**Task statement:** Give, as a bare number, the count of lines that contain the word "part".

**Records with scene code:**
════════════════

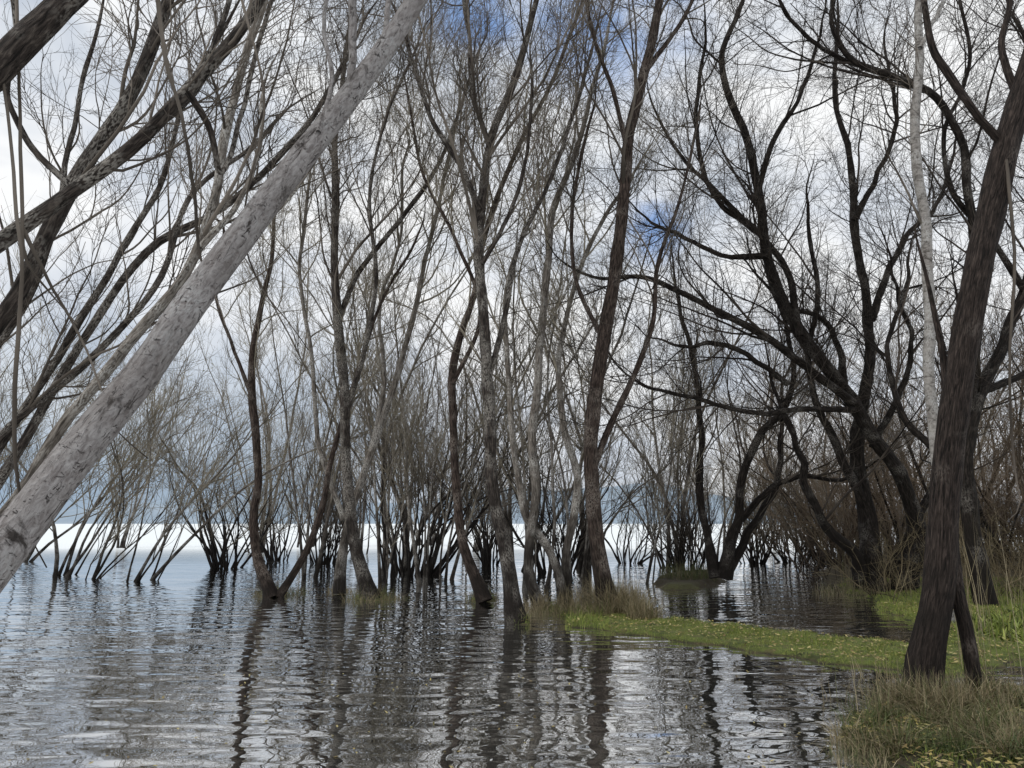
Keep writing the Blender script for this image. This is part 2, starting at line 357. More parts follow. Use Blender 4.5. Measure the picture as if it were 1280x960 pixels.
hero("spreading_willow_tree",[
 (18,16.5,[(1125,748,66),(1138,705,40),(1148,660,32),(1128,605,28),(1098,555,26),(1070,508,26),(1040,464,25),(1008,425,24),(978,370,21),(960,310,19),(947,250,17),(935,190,15),(915,130,12),(905,80,10),(925,0,7)]),
 (18,18.6,[(1090,748,60),(1090,690,40),(1083,640,33),(1073,570,27),(1078,500,23),(1088,450,20),(1088,400,18),(1075,350,16),(1070,300,14),(1070,240,12),(1060,190,10),(1045,140,8),(1045,50,6)]),
 (18,17,[(1080,745,36),(1066,690,22),(1032,658,18),(1010,615,14),(1002,570,11),(985,530,8)]),
 (17.3,15,[(1068,505,17),(1020,468,15),(960,422,13),(900,390,11),(850,365,9),(800,345,8),(750,348,6),(715,335,4)]),
 (17.3,15.5,[(1068,512,11),(1000,512,9),(940,516,8),(870,498,7),(800,480,5)]),
 (17.0,16.2,[(985,480,10),(940,448,9),(900,430,8),(850,432,5)]),
 (17,18.5,[(960,320,11),(900,318,8),(860,298,7),(820,280,5)]),
 (17,18,[(1000,420,13),(982,335,11),(942,285,9),(900,245,8),(860,205,6),(820,140,4)]),
 (16.7,15.5,[(945,250,10),(965,180,9),(1000,120,7),(1022,50,5)]),
 (18.3,19.5,[(1090,400,13),(1108,345,11),(1130,300,9),(1165,265,7),(1190,200,5)]),
 (18.3,17.5,[(1068,275,11),(1100,212,8),(1120,155,7),(1110,80,5)]),
 (18,17,[(1085,640,18),(1045,560,14),(1018,500,11),(1012,440,10),(1022,370,8),(1010,280,6)]),
 (18.2,16.5,[(960,300,10),(890,240,8),(870,150,7),(880,60,5)]),
 (18,17,[(1055,480,13),(1048,430,10),(1022,395,9),(990,385,7),(960,360,5)]),
 (18,19,[(1110,720,20),(1150,640,16),(1190,560,12),(1210,480,9),(1200,400,6)]),
 (18,17,[(1090,560,12),(1120,500,10),(1140,430,8),(1120,360,6)]),
],M_black,T_dark,"large blackish willow with twisting limbs sweeping over the water",31,dens=1.6,tmin=0.22,l1=(1.0,2.8),sides=12,up=0.04,ang=0.85,gn=0.05,wob_=.14)
hero("dark_willow_tree",[
 (14.5,14.8,[(1238,775,46),(1222,700,34),(1208,620,30),(1208,545,27),(1225,490,25),(1262,420,21),(1285,360,19),(1305,270,15),(1310,170,11),(1290,60,8)]),
 (14.6,13.6,[(1210,530,18),(1220,440,16),(1222,330,15),(1210,250,14),(1205,180,13),(1170,122,12),(1115,96,11),(1062,72,10),(1040,30,8),(1052,-40,6)]),
 (14.6,16,[(1208,600,20),(1165,560,15),(1130,520,11),(1110,440,8),(1135,350,6)]),
 (14.7,14.0,[(1285,370,12),(1240,300,10),(1190,240,9),(1180,170,7),(1210,90,6),(1200,0,5)]),
 (14.7,15.3,[(1225,490,14),(1275,470,11),(1330,400,9),(1350,300,6)]),
 (14.2,13.6,[(1110,95,8),(1020,55,7),(985,20,6),(960,-30,4)]),
],M_black,T_dark,"black willow with crooked limbs on the grassy bank",32,dens=1.7,tmin=0.22,l1=(.9,2.4),up=0.04,ang=.75,wob_=.12)
hero("slender_pale_tree",[
 (12,12.3,[(1188,792,26),(1182,700,20),(1175,600,20),(1166,520,20),(1163,430,20),(1161,350,20),(1157,280,19),(1146,200,18),(1144,150,17),(1150,60,15),(1152,-30,11),(1150,-90,8)]),
 (12.2,12.8,[(1150,60,8),(1180,0,7),(1200,-60,5)]),
],M_birch,T_brown,"slender whitish smooth-barked tree on the grassy bank",33,dens=1.0,tmin=0.45,l1=(.8,1.8),gn=.015)
hero("brown_willow_tree",[
 (7.0,6.9,[(1136,915,100),(1148,875,78),(1160,810,64),(1172,740,58),(1180,655,54),(1184,580,53),(1192,510,52),(1206,420,51),(1222,340,50),(1240,260,50),(1258,180,47),(1277,110,42),(1298,40,36),(1320,-50,28)]),
 (7.0,6.95,[(1222,912,34),(1217,855,28),(1210,800,26),(1198,745,25),(1190,695,27),(1186,645,28)]),
 (6.9,6.6,[(1252,178,18),(1228,152,15),(1190,100,13),(1167,62,12),(1156,10,10),(1150,-60,8)]),
 (6.9,7.3,[(1275,130,14),(1252,60,11),(1262,0,9),(1250,-60,7)]),
],M_stout,T_brown,"stout brown-barked willow with a forked foot on the grassy mound",34,spawn=[0,2,3],dens=1.1,tmin=0.6,l1=(.7,1.6),sides=36,gn=0.024,wob_=.03,
 extra=[(6.8,6.8,[(1258,200,6),(1268,330,5),(1262,480,4),(1270,600,3)])])
hero("crooked_willow_tree",[
 (20,19,[(905,722,36),(913,680,22),(924,640,16),(928,590,14),(948,545,13),(982,508,11),(990,440,8),(975,390,6)]),
 (20,21,[(895,722,26),(884,670,16),(874,610,13),(876,540,10),(868,460,8),(850,380,6)]),
 (20,20,[(910,715,20),(940,660,13),(972,600,10),(975,540,8)]),
 (20,19.2,[(926,650,12),(965,610,10),(1010,595,8),(1050,600,6)]),
],M_black,T_brown,"low crooked black willow leaning over the flooded channel",35,dens=2.2,tmin=0.22,l1=(1,2.4),wob_=.12)

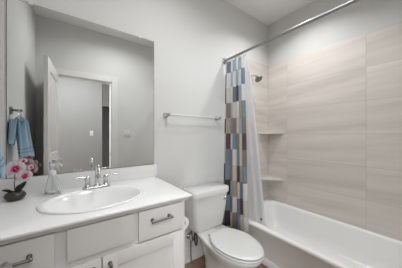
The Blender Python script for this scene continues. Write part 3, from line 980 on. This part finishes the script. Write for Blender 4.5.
# shower head on the back wall
hx, hz = 1.850, 1.945
t = thing('shower_fixture', 'chrome shower head on a curved arm on the tiled back wall', 'shower head', (hx, -0.012, hz))
bm = bmesh.new()
lathe(bm, (hx, -0.012, hz), [(0.030, -0.0005), (0.029, -0.006), (0.012, -0.016)], 24, 'Y')
ap = smooth_pts([(hx, -0.02, hz), (hx, -0.055, hz + 0.010), (hx + 0.002, -0.095, hz + 0.002), (hx + 0.004, -0.122, hz - 0.020)], 6)
tube(bm, ap, 0.0105, 12)
obj('arm', bm, M['chrome'], t)
bm = bmesh.new()
q = Vector((-0.02, -0.62, -0.78)).normalized().to_track_quat('Z', 'Y')
c0 = Vector((hx + 0.004, -0.119, hz - 0.016))
prof = [(0.014, 0.0), (0.018, 0.010), (0.018, 0.016), (0.028, 0.026), (0.042, 0.036), (0.047, 0.044), (0.046, 0.052), (0.038, 0.054)]
loft(bm, [[c0 + q @ Vector((r * math.cos(2 * PI * k / 28), r * math.sin(2 * PI * k / 28), h)) for k in range(28)] for r, h in prof])
obj('spray_head', bm, M['nickel'], t)

# ------------------------------------------------------------------ curtain rod, curtain, liner
RX, RZ = 1.430, 2.055
t = thing('curtain_rod', 'straight brushed steel shower curtain rod above the bathtub edge', 'curtain rod', (RX, -0.79, RZ))
bm = bmesh.new(); tube(bm, [(RX, -0.006, RZ), (RX, YF + 0.006, RZ)], 0.0125, 16); obj('rod', bm, M['steel'], t)
for y, s in ((-0.001, -1), (YF + 0.001, 1)):
    bm = bmesh.new(); lathe(bm, (RX, y, RZ), [(0.034, 0), (0.033, 0.005 * s), (0.020, 0.014 * s), (0.018, 0.03 * s)], 24, 'Y'); obj('flange', bm, M['steel'], t)

def drape(name, xs, zt, zb, nfold, amp_t, amp_b, path, cols, rows_uv, m, parent, seed=0, thick=0.0012, zrow=0.165):
    bm = bmesh.new()
    uvl = bm.loops.layers.uv.new('UVMap')
    pat = bm.loops.layers.float_color.new('patch')
    NS, NZ = 154, 44
    grid = []
    for j in range(NZ + 1):
        v = j / NZ
        z = zt + (zb - zt) * v
        row = []
        for i in range(NS + 1):
            s = i / NS
            cx, cy = path(s, v)
            amp = amp_t + (amp_b - amp_t) * v
            ph = 2 * PI * nfold * s + seed
            dx = amp * (math.sin(ph) + 0.25 * math.sin(2.3 * ph + 1 + 1.2 * v))
            dy = 0.35 * amp * math.sin(2 * ph + 0.6)
            dip = 0.012 * (1 - abs(math.sin(ph / 2 + 0.4))) * (1 - v) ** 8
            row.append((bm.verts.new((cx + dx, cy + dy, z - dip)), s * cols, -(z) / zrow + 0.04 * math.sin(ph)))
        grid.append(row)
    for a, b in zip(grid[:-1], grid[1:]):
        for i in range(NS):
            quad = (a[i], a[i + 1], b[i + 1], b[i])
            f = bm.faces.new([x[0] for x in quad])
            for lp, x in zip(f.loops, quad):
                lp[uvl].uv = (x[1], x[2])
            ci = min(int((i + 0.5) / NS * cols), int(cols) - 1)
            ri = int((quad[0][2] - (-zt / zrow) + 0.35))
            rowp = PATCH_ROWS[max(0, min(ri, len(PATCH_ROWS) - 1))]
            for lp in f.loops:
                lp[pat] = PATCH[rowp[ci % len(rowp)]] + (1.0,)
    bmesh.ops.solidify(bm, geom=bm.faces[:], thickness=thick)
    return obj(name, bm, m, parent, auto=80)
t = thing('shower_curtain', 'patchwork shower curtain of blue, brown and cream rectangles, bunched beside toilet', 'shower curtain', (RX, -0.17, 0.2))
def path_c(s, v):
    return (RX - 0.004 - 0.040 * v * (1 - s) + 0.012 * v * s, -0.022 - (0.272 + 0.045 * v) * s)
drape('fabric', None, RZ - 0.030, 0.205, 4.0, 0.013, 0.020, path_c, 7.0, 0, M['curtain'], t, 0.7)
for k in range(6):
    y = -0.045 - 0.048 * k
    bm = bmesh.new()
    rp = [(RX, y, RZ - 0.012 + 0) for _ in range(0)]
    rp = [(RX + 0.020 * math.sin(a), y + 0.004 * math.cos(a), RZ - 0.012 + 0.031 * math.cos(a)) for a in [2 * PI * q_ / 20 for q_ in range(20)]]
    rp.append(rp[0])
    tube(bm, rp, 0.0022, 6, cap=False)
    obj('curtain_ring', bm, M['nickel'], t)
t = thing('curtain_liner', 'plain white shower curtain liner hanging inside the bathtub edge', 'curtain liner', (1.5, -0.3, 0.25))
def path_l(s, v):
    vv = v ** 0.9
    x = RX + 0.050 + 0.120 * min(1.0, v / 0.88) ** 0.9 + 0.0 * vv
    return (x, -0.060 - 0.235 * s - vv * (0.055 + 0.070 * s))
drape('liner_sheet', None, RZ - 0.030, 0.215, 3.0, 0.012, 0.010, path_l, 1, 0, M['liner'], t, 0.2)
bm = bmesh.new(); bmesh.ops.create_uvsphere(bm, u_segments=14, v_segments=8, radius=0.011, matrix=Matrix.Translation((1.588, -0.377, 0.372)))
obj('magnet', bm, M['magnet'], t)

════════════════

**Task solution:** 2